Why it matters: This extension gives interested parties more time to submit views and information related to the proposed changes to the HSR form. If enacted as drafted, the revised HSR form would impose significant additional burdens on all filing parties. This extension also makes it less likely that the revised HSR form will come into effect in 2023.
FCA examines competition effects of Big Tech in UK financial services: The UK FCA is working to identify the potential competition benefits and harms arising from the entry and expansion of Big Tech in retail financial services. The FCA published a Discussion Paper in October 2022, focusing on competition effects in payments, deposits, consumer credit, and insurance. The FCA summarized responses from stakeholders in its Feedback Statement published last month.
Why it matters: This work forms part of the FCA’s wider program relating to Big Tech firms and digital markets more generally. In its Feedback Statement, the FCA proposes by the end of 2023 to launch a call for input on Big Tech firms as “gatekeepers” considering key drivers such as the role of data asymmetry between Big Tech and financial services firms. In addition, given that Big Tech firms are active both inside and outside the FCA’s regulatory perimeter, the FCA intends to review its supervisory approach to these firms. The FCA will also continue to collaborate on the Digital Markets, Competition and Consumers Bill, including preparing of a memorandum of understanding on regulatory coordination with the CMA’s Digital Markets Unit.

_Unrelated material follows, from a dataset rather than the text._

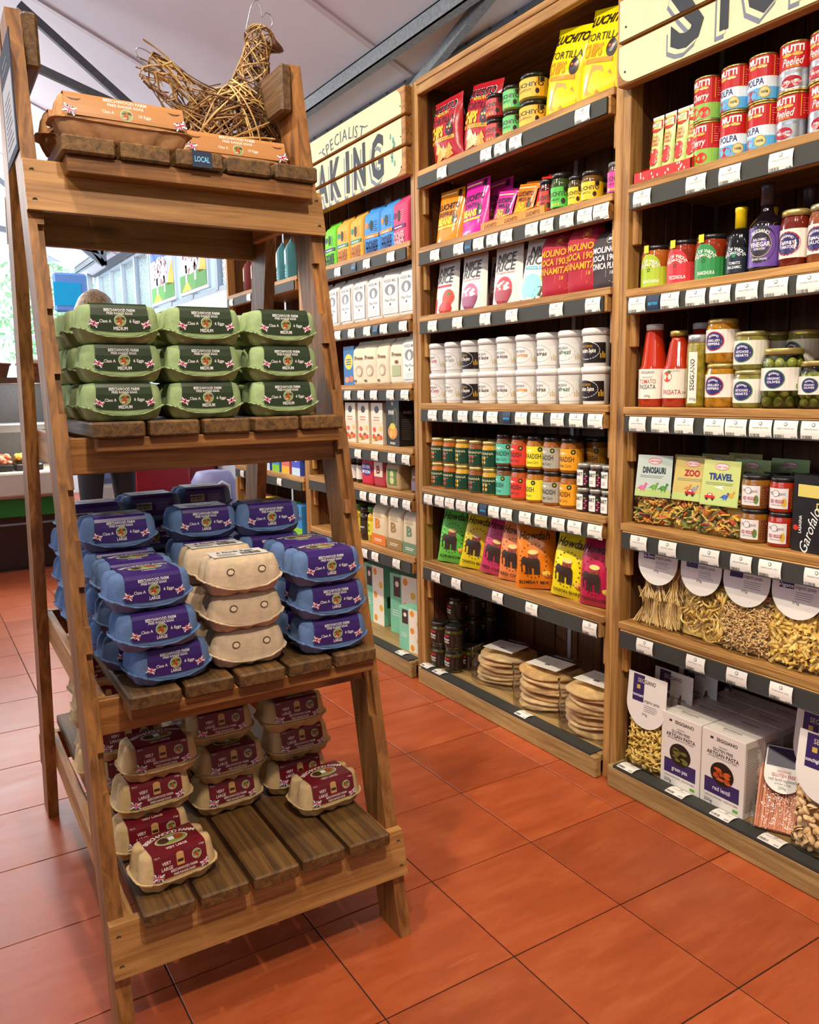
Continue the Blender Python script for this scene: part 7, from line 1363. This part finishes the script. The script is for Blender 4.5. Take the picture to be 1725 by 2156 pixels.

CJEU overturns General Court’s annulment of the European Commission’s prohibition of CK Hutchison’s proposed acquisition of O2: CK Hutchison sought to buy O2 in 2016, but the deal was blocked by the European Commission (EC). CK Hutchinson successfully appealed, with the EU General Court finding in 2020 that a “strong probability” of a significant impediment to effective competition (SIEC) was required to justify a prohibition but hadn’t been shown. The EC in turn appealed, and the higher court (the CJEU) has now clarified that to block a merger the EC needs only to demonstrate that it is “more likely than not” that a merger leads to a SIEC. The Court explained that the inherent uncertainty of merger review makes it unreasonable to require the EC to meet a “strong probability” threshold. The case is now returned to the lower court for second review.
Why it matters: In a statement following the judgment, Executive Vice-President Margrethe Vestager explained that “The importance of this judgment goes far beyond the specific circumstances and mobile communications sector affected by the Commission's decision.” The judgment endorses the EC’s traditional approach to “gap” cases (i.e., cases where the merger does not lead to the creation or strengthening of a dominant position but rather amounts to a SIEC) with a lower standard of proof based on the balance of probabilities (whether mergers are “more likely than not” to give risk to a SIEC). In short, the EC retains a broader ability to block deals on a balance of probabilities basis, without needing to show a strong probability of negative outcomes.